Ce que l'enquête pulvérise, c'est le mythe unificateur de la classe moyenne. Le concept, né dans les années 1960, est resté pertinent tout au long des années 1970 : grâce au mouvement de convergence des modes de vie, il y avait bien en France un ensemble homogène de citoyens qui partageaient le sentiment de pouvoir accéder au standard de vie du moment. Ils le pouvaient grâce à leur travail ou aux études qu'ils faisaient suivre à leurs enfants. Mais ce mouvement n'a pas survécu aux années de crise. Entre les employés et les ouvriers d'une part, les catégories intermédiaires et les cadres d'autre part, le fossé s'est creusé : davantage de chômage - les ouvriers ont été les premiers touchés par la réduction de l'emploi industriel - et davantage de précarité - un tiers des salariés des milieux populaires ne connaissent pas le contrat à durée indéterminée. Car la tertiarisation de l'économie s'est traduite par l'émergence d'un nouveau « prolétariat des services » particulièrement exposé à la précarité.

Autre fossé, celui creusé par l'échec scolaire : à 15 ans, 59 % des enfants d'ouvriers ont redoublé au moins une fois contre 17 % des enfants de cadres. La promotion par le diplôme est pour le moins réduite. Conséquence, « 1 % seulement d'enfants d'ouvriers ou d'employés dans les grandes écoles ». S'ajoute enfin à cela une ségrégation territoriale, fondée sur le coût du foncier, qui entretient le « descenseur » social parce qu'elle fige des situations au lieu de favoriser la mobilité : les milieux populaires vivent de plus en plus entre eux. Et, à cause de cette concentration, ils sont, plus que les autres, exposés aux maux de la société française : le chômage, la précarité, l'échec scolaire, la violence et les incivilités.

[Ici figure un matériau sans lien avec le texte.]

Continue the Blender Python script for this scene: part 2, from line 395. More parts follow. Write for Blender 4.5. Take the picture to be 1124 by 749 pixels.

Ce que l'enquête révèle enfin, à travers les témoignages recueillis, c'est un nouveau type d'affrontement social : il n'est plus vertical - classe contre classe, comme la gauche l'a longtemps imaginé - mais horizontal : la peur du voisin a remplacé l'affrontement avec le « bourgeois » ; la crainte du déclassement social, le sentiment d'injustice alimentent la xénophobie et parfois même le racisme. « Je ne suis pas raciste mais, franchement, ceux qui profitent le plus du système c'est toujours les mêmes : les familles entières qui vivent d'alloc... » Quant au discours politique classique, il est inaudible parce qu'assimilé à l'impuissance de l'Etat à accomplir ses missions d'intégration.

Le défi pour 2007 est là. Arrêter le « descenseur social ». Faire repartir la machine dans le bon sens. La prise de conscience a été lente mais elle progresse. A droite comme à gauche. D'autant qu'il y a des perches à saisir dans le discours de ceux qui se vivent comme des déclassés : ils n'en veulent pas tous à la République, affirment les auteurs de l'enquête. Ils demandent au contraire que la République joue son rôle en leur permettant de se « construire une vie personnelle et familiale ». Ce qu'ils revendiquent, ce n'est pas l'assistanat, mais au contraire le droit de s'intégrer par le travail, par les études. Une dimension que Nicolas Sarkozy a été le premier à capter depuis 2002 et dont certains à gauche - Fabius, Strauss-Kahn, Royal - commencent à prendre la mesure. Autre signe d'une prise de conscience : la question du logement, celle de l'éducation s'annoncent absolument centrales dans tous les projets, ce qui était loin d'être le cas en 2002.

Que la droite et la gauche se disputent la reconquête des milieux populaires est une bonne nouvelle. « Recoller les deux France », dit Laurent Fabius. Mais, stratégiquement, on voit bien qu'une hésitation encore demeure. Faut-il noyer le cas des milieux populaires dans un discours plus général sur la classe moyenne, ce qui a pour intérêt d'unifier la représentation nationale dans un discours englobant et positif. Ou bien faut-il admettre que les écarts se sont tellement creusés depuis les années 1990, que l'ascenseur social ne se rétablira qu'au prix d'une effort massif et sélectif en direction des milieux populaires. De tous les débats qui ont affleuré depuis 2002 celui sur la discrimination positive est de loin le plus dérangeant. A ce jour, il n'a pas été ouvertement tranché.